MKE, 1950 yılından bu yana Türk Silahlı Kuvvetleri’ne silah üreten bir kamu tekeli. Bu nedenle MKE, tarihsel olarak Türkiye’nin en büyük sanayi kuruluşları listesinde hep başı çekiyordu. Örneğin 1993 İSO500 verilerine göre MKE, üretimden satışlarına göre Türkiye’nin en büyük 10’uncu sanayi kuruluşuydu. 2020’de MKE’nin sırası 90. Aradan geçen yıllarda 80 basamak birden gerileyen MKE’nin pazarını özel silah şirketleri ele geçirmeye başladı. İnşaat ve enerji sektörünün krize girmesinin ardından savunma sektörü özellikle 2010’lu yıllarda sermaye birikimi için zora düşen patronların can simidi olmaya başladı. Özellikle son yıllarda birbiri ardına kurulan savunma şirketleri hükümetle kurdukları ilişkilerin üzerinden TSK’ye mal ve hizmet satıyorlar.
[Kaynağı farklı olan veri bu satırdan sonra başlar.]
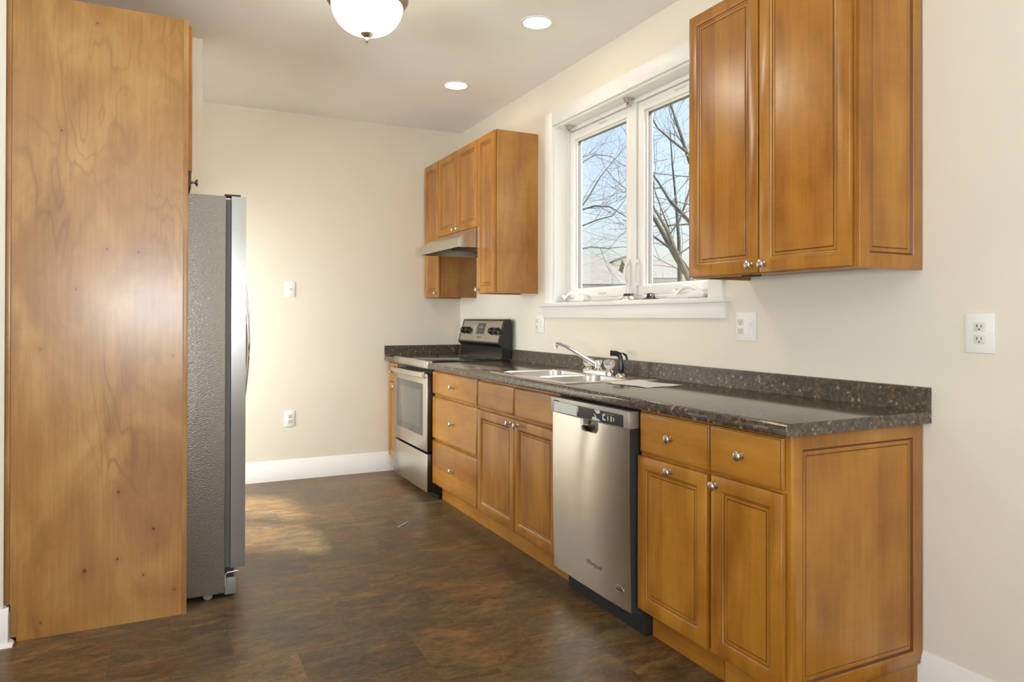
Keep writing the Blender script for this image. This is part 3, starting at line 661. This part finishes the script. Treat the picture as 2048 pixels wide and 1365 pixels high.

Peki pastanın büyüklüğü ne kadar?

17,7 milyar dolarlık dev pasta

SIPRI’nin verilerine göre Türkiye, sadece 2020 yılında 17 milyar 724 milyon dolar tutarında savunma harcaması yaptı. Bu tutarın TL cinsinden değeri ise 124,5 milyar TL’ye karşılık geliyor. Ordunun profesyonelleşmesi ile birlikte bu harcamanın büyük ölçüde özel sektörden yapılan mal, hizmet ve silah alımlarından oluştuğunu söylemek de yanlış olmaz. Dolayısıyla savunma sektörünün yıllık gelirinin yaklaşık olarak bu tutara denk geldiğini söylenebilir. Dahası profesyonel orduya geçilmesiyle birlikte harcamaların azalacağı iddiasını da son yıllarda yaşanan gelişmeler ve kaydedilen veriler doğrulamıyor. Savunma harcamaları profesyonel orduyla birlikte daha da artıyor. SIPRI’nin raporlarına göre 2015’te 42,6 milyar TL olan savunma harcamalarının 2020 yılına gelindiğinde 124,5 milyar TL’ye dayanması bunun kanıtlarından yalnızca biri.

Böylesi bir hızla büyüyen sektörde MKE’nin neredeyse yerinde sayması açıklama beklerken, bir başka savunma şirketinin büyümesi dudak uçuklatıyor; BMC…

Kamuyu arkasına alan BMC, kamu şirketi MKE

Bilindiği üzere TMSF’ye ait olan BMC, 2014 yılında 751 milyon TL’ye AKP’li Ethem Sancak’a satılmış, BMC bu yılların ardından savunma sanayine sokulmuştu. BMC’nin İSO500 yolculuğu ise roket hızında ilerledi. 2015’te üretimden satışlara göre ilk 500’de bulunmayan BMC, 2016’da listeye 137’inci sıradan giriş yaptı. 2017’de 79’unculuğa yükseldi ve MKE’yi böylece geride bıraktı. 2018’e gelindiğinde BMC’nin İSO500’deki sırası 61’inciliğe kadar yükselmişti. Aynı yıl MKE ancak 133’üncü olabildi. MKE’nin 90’ıncı olabildiği 2019’da BMC 51’inciliğe kadar yükselmişti. Savunma sanayi öyle hızlı büyüyordu ki, arkasında kamu desteği olan bir şirket, kamunun kendi şirketini sollayabiliyordu.

MKE bu haliyle özelleştirilecek mi bilinmiyor. Ancak Türkiye’nin geçmiş tecrübeleri MKE’ye yatırım yapmak yerine MKE’yi satın alabilecek sermayedarların büyütüldüğünü ortaya koyuyor.